The Foundation for Constitutional Democracy was established in 1995. Its constitutional reform program was published in the United States as well as in Israel. I am repeatedly asked: “Why doesn’t the nationalist camp in Israel or any prominent Zionist organization in the United States more or less endorse the Foundation’s program?” What prevents them from saying something like this: “We support, with some reservations, the institutional reforms proposed by the Foundation for Constitutional Democracy.”
This puzzles me because some Zionist organizations in the United States have occasionally sponsored one or another of my lectures. This makes me reluctant to set forth any blanket criticism, lest I be accused of ingratitude and back-biting. But Israel is going down the tubes largely because of its dysfunctional system of government, so candor is necessary; and I hope I will be forgiven for stepping on the toes of well-meaning people.
The nationalist camp in Israel and Zionist organizations in the United States have published penetrating critiques of Israel’s 30-year policy of “territory for peace” without having any discernible impact on Israeli governments, whether headed by Menachem Begin, Yitzhak Shamir, Shimon Peres, Yitzhak Rabin, Benjamin Netanyahu, Ariel Sharon, or Ehud Olmert.
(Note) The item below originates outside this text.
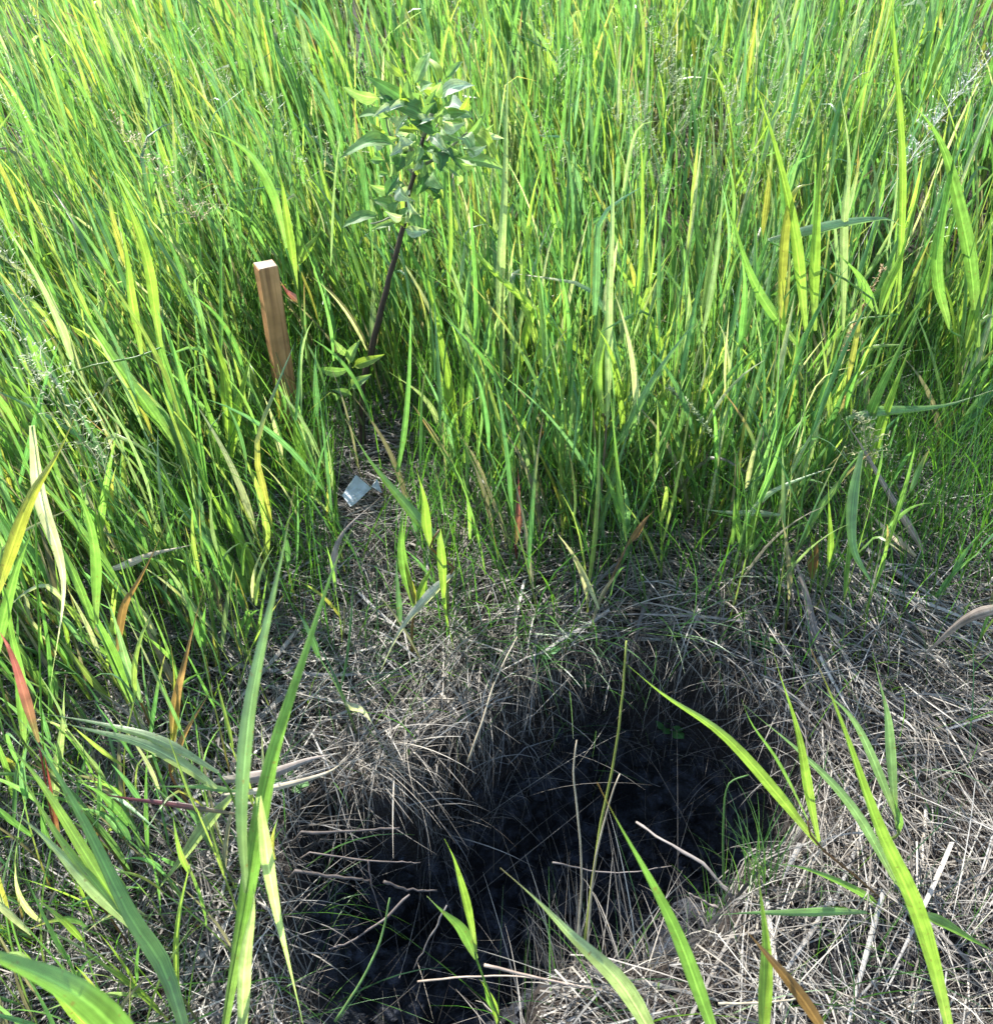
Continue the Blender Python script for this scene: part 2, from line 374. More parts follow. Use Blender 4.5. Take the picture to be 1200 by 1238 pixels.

In other words, regardless of which party or party leader heads the government, Israel continues to retreat toward its indefensible pre-1967 borders. Israel’s ruling elites compulsively persist in a policy that shrinks and further endangers the country. They seem to be preoccupied with the question: “What further concessions can we make to pacify our enemies?”
It never occurs to any Israeli government to go on the offensive against the enemy, and with the object of enlarging the territory of this country.
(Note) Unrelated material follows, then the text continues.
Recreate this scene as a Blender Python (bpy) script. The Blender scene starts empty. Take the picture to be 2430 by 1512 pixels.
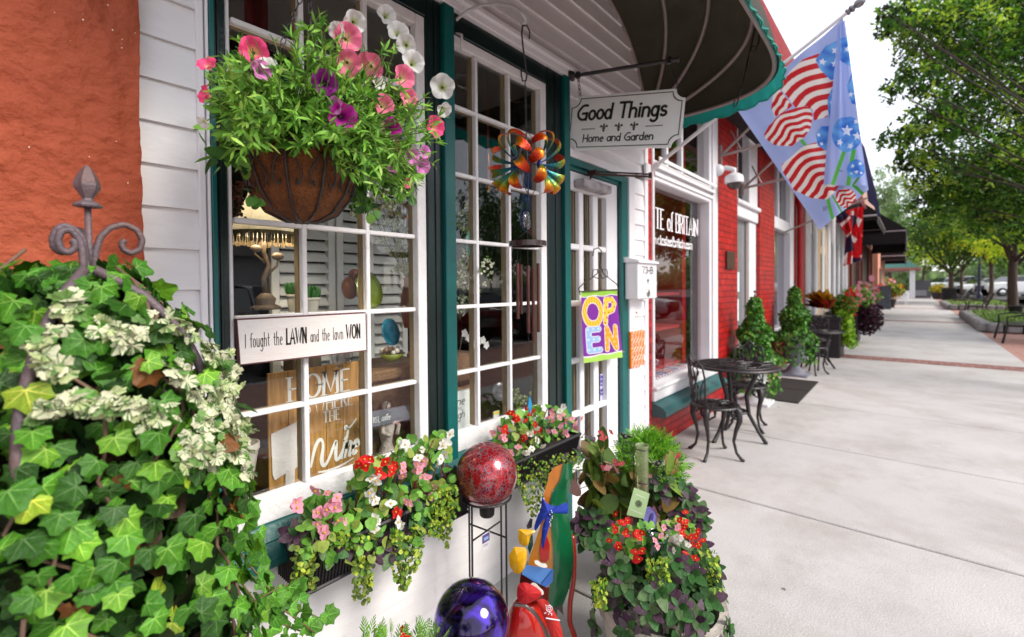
import bpy, math, random
import numpy as np
from mathutils import Vector, Matrix, noise

R_ = math.radians
sc = bpy.context.scene
COL = sc.collection
rng = np.random.default_rng(7)
random.seed(7)

# ---------------------------------------------------------------- camera
FPX = 1105.0; PX0, PY0 = 1215.0, 697.0; EYE = 1.45
YAW, PIT, ROLL = R_(40.69), R_(-0.9), R_(0.46)
_f = np.array([math.cos(YAW)*math.cos(PIT), math.sin(YAW)*math.cos(PIT), math.sin(PIT)])
_r = np.cross(_f, [0, 0, 1.0]); _r /= np.linalg.norm(_r)
_u = np.cross(_r, _f)
RT = _r*math.cos(ROLL) - _u*math.sin(ROLL)
UP = _u*math.cos(ROLL) + _r*math.sin(ROLL)
CAM = np.array([0, 0, EYE])
cam_d = bpy.data.cameras.new('camera')
cam = bpy.data.objects.new('camera', cam_d); COL.objects.link(cam)
cam_d.sensor_width = 36; cam_d.lens = 36*FPX/2430
cam_d.shift_y = (PY0-756)/2430
cam_d.clip_end = 2000; cam_d.clip_start = 0.05
cam_d.dof.use_dof = True; cam_d.dof.focus_distance = 1.35; cam_d.dof.aperture_fstop = 2.8
cam.matrix_world = Matrix(((RT[0], UP[0], -_f[0], 0), (RT[1], UP[1], -_f[1], 0), (RT[2], UP[2], -_f[2], EYE), (0, 0, 0, 1)))
sc.camera = cam

# ---------------------------------------------------------------- sky, sun, exposure
SUN_EL, SUN_AZ = R_(40), R_(-78)
w = bpy.data.worlds.new('World'); sc.world = w; w.use_nodes = True
nt = w.node_tree; nt.nodes.clear()
o_ = nt.nodes.new('ShaderNodeOutputWorld')
sky = nt.nodes.new('ShaderNodeTexSky'); sky.sky_type = 'NISHITA'; sky.sun_disc = False
sky.sun_elevation = SUN_EL; sky.sun_rotation = R_(90)-SUN_AZ
b1 = nt.nodes.new('ShaderNodeBackground'); b1.inputs[1].default_value = 0.05
b2 = nt.nodes.new('ShaderNodeBackground'); b2.inputs[1].default_value = 0.66
tc = nt.nodes.new('ShaderNodeTexCoord'); nz = nt.nodes.new('ShaderNodeTexNoise')
nz.inputs['Scale'].default_value = 2.2; nz.inputs['Detail'].default_value = 4
cr = nt.nodes.new('ShaderNodeValToRGB')
cr.color_ramp.elements[0].position = .3; cr.color_ramp.elements[0].color = (.97, .95, 1, 1)
cr.color_ramp.elements[1].position = .7; cr.color_ramp.elements[1].color = (1.06, 1.03, 1.05, 1)
ad = nt.nodes.new('ShaderNodeAddShader')
L = nt.links
L.new(tc.outputs['Generated'], nz.inputs['Vector']); L.new(nz.outputs['Fac'], cr.inputs[0])
L.new(cr.outputs[0], b2.inputs[0]); L.new(sky.outputs[0], b1.inputs[0])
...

Nor is such a policy or goal to be expected given Israel’s ephemeral as well as feeble and fractured system of multi-party cabinet government. What long-term strategy can one expect of a government whose average duration is only two years, and whose cabinet consists of rival party leaders, each animated by some narrow if not ego-centered agenda?
The writers of the nationalist camp and of Zionist organizations abroad find it quite easy to criticize the government’s failed policy of “territory for peace,” whether manifested in the Oslo Agreement or in its most defeatist derivative, “unilateral disengagement.” The best of these writers see in these intellectually bankrupt as well as empirically discredited policies not only the abandonment of Zionism, but also a rejection of Torah principles and values. Yet they offer no clear and constructive alternative which can readily receive widespread popular support. They excel in futile opposition and agonize in their failure to effect salutary change.
Ponder, therefore, the wisdom of Israel’s first pre-state Chief Rabbi, the illustrious Abraham Isaac HaKohen Kook. He teaches that true opposition is only achieved when we can present a positive alternative that promises to govern society in a better way. But this requires not only basic change in the pernicious and undeviating policies of the government, but in the system of government that perpetuates these undeviating policies. Rabbi Kook teaches that it is insufficient merely to point out the harmful or dangerous consequences of this or that policy. We also need to open up an offensive front by presenting a constructive alternative based on Torah principles and values.
Although such a constructive alternative can be found in books and countless articles published under the auspices of the Foundation for Constitutional Democracy—suffice to mention Jewish Statesmanship: Lest Israel Fall—this Foundation has yet to receive publicly expressed support from the nationalist camp in Israel or from any major Zionist leader in the United States. I am repeatedly asked “Why not?”
A prominent official of one Zionist organization candidly informed the present writer that egocentrism animates the group’s leaders. The importance of their group or of its goals may be diminished if they endorsed the institutional reform program of another organization. Besides, while they felt free to criticize the policies of Israel’s government, they were reluctant to criticize the institutions of that government (as if one could be separated from the other). To see why, read on.
The head of another Zionist organization informed me that his organization could not support the Foundation’s program for institutional reform because the Foundation’s publications reveal that Israeli democracy is a myth. If his organization was to acknowledge that Israel is not a democracy, it would lose financial support from American philanthropists who proudly believe that Israel really is a democracy. This motive is obscured by the myth that it’s precisely Israel’s reputation as a democracy that garners U.S. support for the Jewish state.
Perhaps, but Israel’s reputation as a democracy does not prevent the United States and democratic Europe from insisting on the establishment of a Palestinian state which, sooner or later, would facilitate the destruction of the “only democracy in the Middle East.”
To prevent this inglorious end, we need to drastically reform Israel’s system of governance. Israel cannot survive under its decrepit system of multi-party cabinet government. It cannot survive when the system of voting for party slates enables foreign governments to buy Israeli governments by buying their party leaders. Only the Foundation for Constitutional Democracy has had the guts to spell this out in the clearest political and institutional terms.